I'm guessing that, some time during your installation ordeal ;-> , you enabled KDE sound support, which is apparently via something called the
"arts" daemon. Thus, your currently-configured sound support is
KDE-dependent, which is probably not really what you had in mind.

I can guess how this happened -- and, please, don't think I'm being
critical of you at all, in saying this: I crashed and burned on Debian
desktop setup a few times before learning a couple of hard lessons.

You were in tasksel (the metapackage selector), and picked the
aforementioned "desktop option" and probably a whole lot of other
things. It's very tempting to do this: You have access to something
like 13,000 packages in a few nice little checkboxes, and one is tempted
to say "Yeah, give me the whole candy store."

When you do that, the package tools grind through figuring out the
dependencies, then mass-fetch the necessary .deb files into
/var/cache/apt/archives, then does initial, basic installation ("dpkg -i")
of all of them, en-masse, and then does the package-configuration step ("dpkg --configure") on all of them, en masse.

If you selected 800 packages for initial installation, or 2000, or some
number like that, then, by the time you reach the final stage
(configuration), above, your brain will have overloaded from the sheer
quantity of stuff that's scrolled by the installation screen. Most of
that will be of no lasting importance, and will have been mostly the
background muttering of installation tools, but some pop-up messages will have been important -- but, like most people, you'll not have
stopped to take notes, because you weren't expecting such things.

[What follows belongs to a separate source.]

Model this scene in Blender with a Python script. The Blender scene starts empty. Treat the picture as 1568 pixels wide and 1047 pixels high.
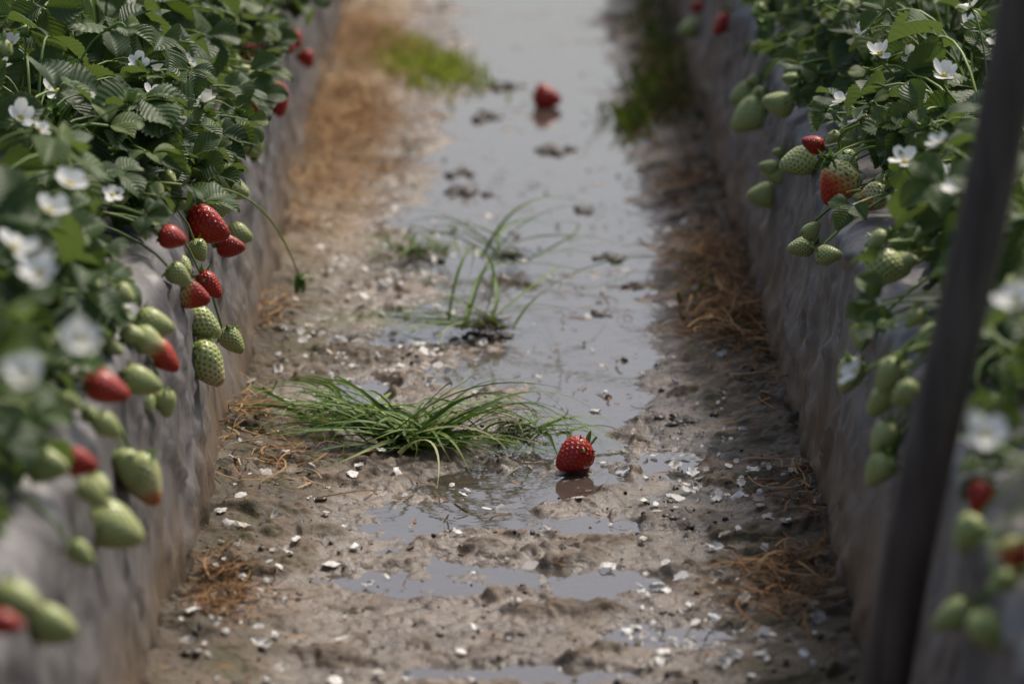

Moreover, the configuration step, itself, involves the system asking you
fairly significant questions for each of a significant fraction of the
n-hundred packages you said to install. Most other distributions would give you default, generic configurations for installed packages; the
Debian method, instead, is to ask you a couple of focussed questions for any package needing custom configuration, and constructing a
site-appropriate configuration based on your answers.

In consequence, it's usually a really bad idea to pick 800-2000 or so packages for initial installation, _unless_ you're seriously prepared to
deal with this sort of computer interrogation and devote the attention
to it that's necessary.

(You probably realised all of that, but I'm saying this for the benefit
of newcomers, mostly.)

Anyhow, my takeaway lesson from my own encounters was: Install a
smallish system, and incrementally add packages only as you want and
need them. (This is a different habit from what one gets in many other
distributions, so I thought it worth mentioning.)

d) The wireless card can't be picked during the install because the
settings don't last/work after that initial install reboot

I'm mystified as to why almost all Linux installers still flub this,
according to reviews. Me, I just rolled up my sleeves and edited
/etc/pcmcia/wireless.opts with a text editor and reference to a few
manpages. You're right; this should be easier. There may be some tool
to do it automagically; I just don't know what it is.

I haven't even tried to tackle infrared-port networking (IrDA), yet.
That's the one significant thing missing from my page about Linux
generically on Dell Inspiron 7000 laptops
(http://linuxmafia.com/~rick/inspiron7000.html) . Soon, I hope to fix
that, just to complete the page. (Well, I should also figure out
kflushd / kupdate tuning to keep the damned disk from spinning up every
minute or so. Apparently, it's a complex matter.)

vox-tech mailing list

I did end up reinstalling, and just picking the base install, and added kde (by itself) after the fact. Also, I've got my wireless card working (writing from my laptop wirelessly as I type) and have sound working too.

But just so you know, when you install the "desktop" option, you don't really get asked all that much (maybe a couple more questions than with the base install).